In a marathon meeting that lasted more than 20 hours at the county government center in Woodbridge, the commission recommended denying two companies — QTS Data Centers and Compass Data Centers — the ability to build 23 million square feet of data center space in what’s become known as the Prince William Digital Gateway.

The Prince William Board of County Supervisors will have the final say on the project at a meeting on December 12, 2023. A majority of Democrats on the board support the measure.

During hours of public comment, residents voiced concerns that. The massive data center corridor would bring increased electricity rates and taxes.

Residents were also not convinced that the data centers would bring in the higher tax revenues for the county, all of which had been promised by the companies. Most were not against the concept of data centers, but their impact on the climate crisis, strain on infrastructure, and cost to the residents were all problems that were repeatedly spoken about.

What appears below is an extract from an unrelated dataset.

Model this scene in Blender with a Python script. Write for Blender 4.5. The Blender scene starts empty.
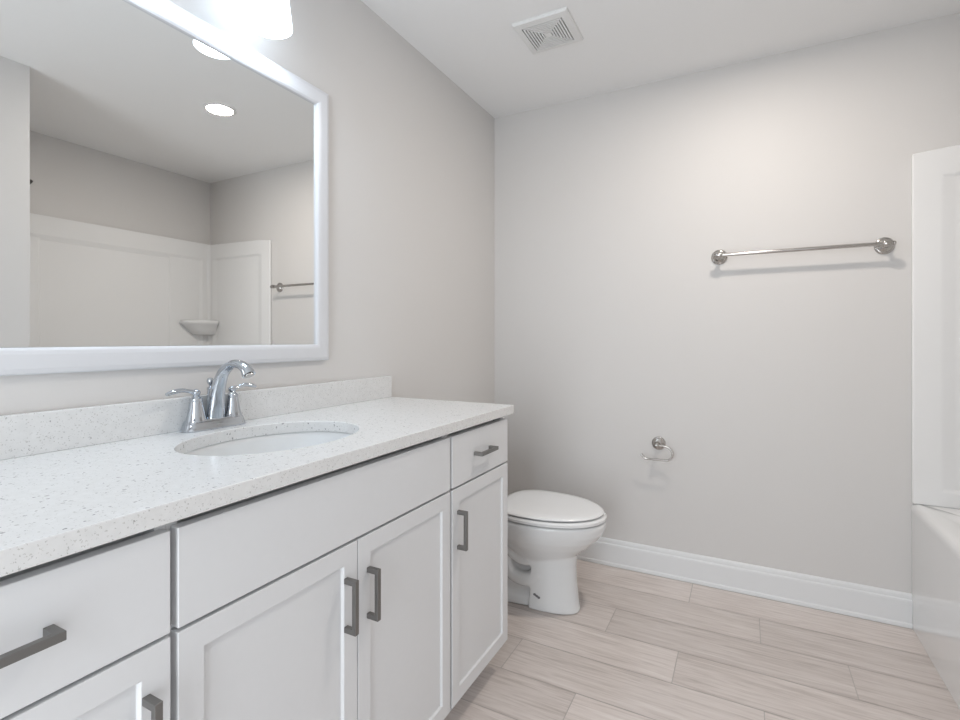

Earlier this month, the Prince William County planning staff also recommended denying the companies the ability to build on the land. County planners have spent the better part of a year reviewing the plans.

Following the denial, QTS and Compass submitted last-minute changes to the plans.

Coles District Planning Commissioner Joseph Fontanella, Jr. said elected leaders who support the data center project pressured planners to recommend approval of the plans.

In his comments during the meeting, Fontanella the integrity of the staff needs to be protected, and pressure should not be applied to staff by impossible deadlines. It is also unfair to the applicant whose application does not get a thorough review, which could ultimately end in denial.

Many who live on the land on which data centers could be built stand to make millions by selling their properties to data center firms. Occoquan District Commissioner Raheel Sheikh was moved by comments made by the Davis family trying to sell their land. Sheik voiced concern that they were not being given the right to sell their land as they chose without having hurdles put in their way.

Sheik also expressed his approval of the diversity of citizens who attended and made comments in the public hearing.

If the Board of County Supervisors approves the development next month, it will clear the way for data centers on 2,e00 acres of land next to the Manassas National Battlefield, an area about 15 times larger than Potomac Mill mall in Woodbridge, to construct new server farms that power the internet.